Raft Foundation & Pouring Process (The AmtaarGC Way)

Raft (mat) foundations are our default solution for London’s mixed ground—spanning across the whole building footprint to spread loads evenly, control settlement, and simplify coordination of vertical elements (cores, shear walls, columns). Below is how we deliver rafts quickly, safely, and to spec—so your frame can rise without surprises.

When we choose a raft

  • Variable or low bearing capacity soils where strip pads would over-concentrate loads
  • Basements or water-resisting slabs needing continuous reinforcement and joint control
  • Tight urban sites where programme and access demand a single, high-certainty pour

Our end-to-end sequence

1) Pre-pour prep (design + logistics)

  • Confirm grid set-out and raft levels from our approved drawings.
  • Agree joint layout, waterstops, and kicker locations early to avoid rework.
  • Lock pump, concrete supply, crew rotations, and cube testing in the pour plan.

2) Blinding slab (clean, level, protected)

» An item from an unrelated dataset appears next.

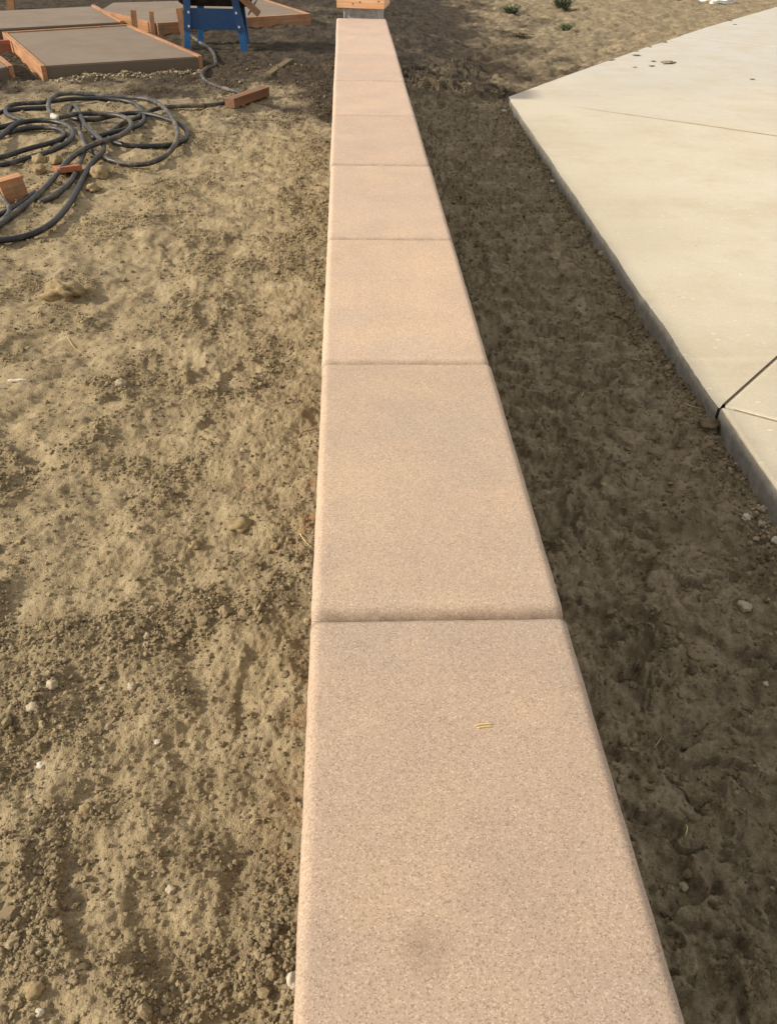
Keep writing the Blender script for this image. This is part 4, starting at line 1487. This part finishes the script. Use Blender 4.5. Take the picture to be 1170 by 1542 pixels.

  • Form and cast C20 blinding (typically 50 mm) to give a clean, level working platform.
  • Polyethylene membrane over blinding to stop grout loss and keep the slab clean.
  • Initial cure: wet hessian + polythene to prevent early-age cracking.
    This mirrors best-practice steps like membrane placement, compaction, finishing and curing noted in a classic raft/blinding method statement (see the step list covering blinding, membrane, reinforcement, waterstops, vibrating and curing). 

3) Edge formwork & kickers

  • Install perimeter forms and kickers to establish wall positions and keep edges crisp.
  • Confirm cover blocks/spacers (e.g., 50 mm) around reinforcement for durability.

4) Reinforcement fixing

  • Fix bottom and top mats, local thickening, and column/wall starter bars per BBS.
  • Tie construction joint waterstops centrally in wall lines, secured through web holes.
  • QC hold-points: bar sizes, spacing, laps, cover, cleanliness, and photos for the QA pack.
    Rebar, spacers and centrally fixed waterstops are explicitly called out in the reference method steps.

5) Concrete pour (our field routine)

  • Directional casting: work in consistent lanes, maintain a steady front.
  • Vibration: two running needle vibrators + one standby; compact every lift thoroughly.
  • Mixer spacing: keep a controlled time gap between wagons to allow compaction/finishing.
  • Surface finishing: aluminum straightedges, then steel/wood trowels; brush once stiff to relieve shrinkage.
  • Housekeeping: keep wall steel clean—no splash coats on starters.
    These practical pour controls—including time-lag between mixers, multiple vibrators, finishing and immediate brushing—are specifically listed in the method statement. 

6) Curing & early protection

  • Immediate curing: wet hessian + polythene, then continue as per spec for strength gain.
  • No premature loading: follow our cube results / maturity curve before placing shutters or stacks.
    Wet hessian + polythene and specified curing durations are highlighted as required steps.

QA/QC we include in every pour

  • ITPs & checklists for form, membrane, rebar, embeds, MEP penetrations.
  • Concrete verification: delivery tickets, temperature, slump/flow, air (if specified).
  • Cubes and daily records tied to weather logs and pour zones.
  • As-built photos of rebar, waterstops, and interfaces for Building Control packs.
    Daily reports, weather records and inspection/records are standard in the cited methodology.